With a DBaaS, too, or at least with Aiven, you can easily add more services to your plan. This lowers the threshold to try out new features and capabilities, staying on top of business trends. If not a managed service, at least go for open source. It leaves you much more freedom to build up a comprehensive service stack due to the absence of proprietary connectors and APIs.
The use case itself should govern the choice of the target datastore (usually a choice between relational and no-SQL key-value databases). Don’t be limited by what’s currently available at your company.
Functional design
With functional design in this context we mean an architecture that is easy to use and easy to maintain.
You want to enable your users to collaborate freely. They don't need any extra hassle about credentials and compatibility. Managed services typically offer SSO out of the box and all their services play nice together. This gives your users access to the entire ecosystem.

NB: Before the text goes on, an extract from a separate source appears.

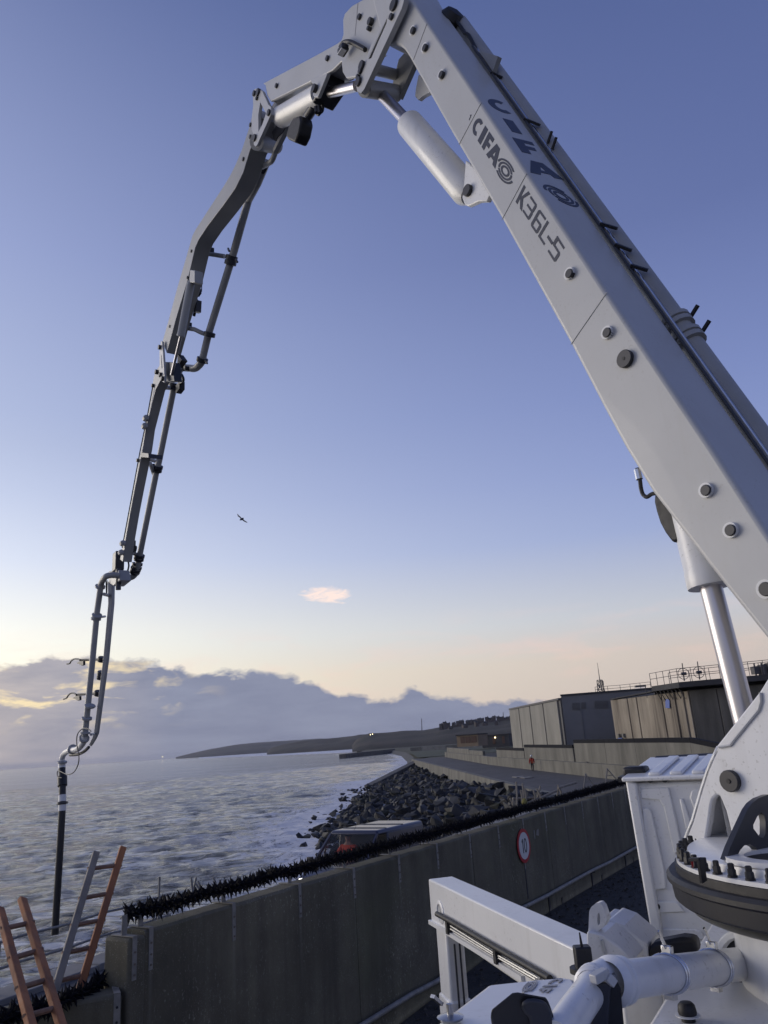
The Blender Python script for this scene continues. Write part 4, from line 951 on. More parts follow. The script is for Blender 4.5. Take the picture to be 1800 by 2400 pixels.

And as to flexible data structures, having datastores that don’t need updating or downright break when data structures evolve is as functional as it gets.
And as we may have mentioned before, a managed cloud service like Aiven’s is unparalleled in terms of ease of maintenance load.
Wrapping up
Dismantling your classically constructed (and beautiful!) corporate Venice may be rather heartbreaking. But when you do, you get to move to a contemporary environment. That modern space will be open, extendable, efficient, transparent, clean and above all built to match the needs of your business. You’ll be able to achieve your current goals more quickly and more cheaply. What’s more, you can change the direction of your business and reformulate new goals much more flexibly than before. Get off the gondola and board the managed open-source service speedboat now!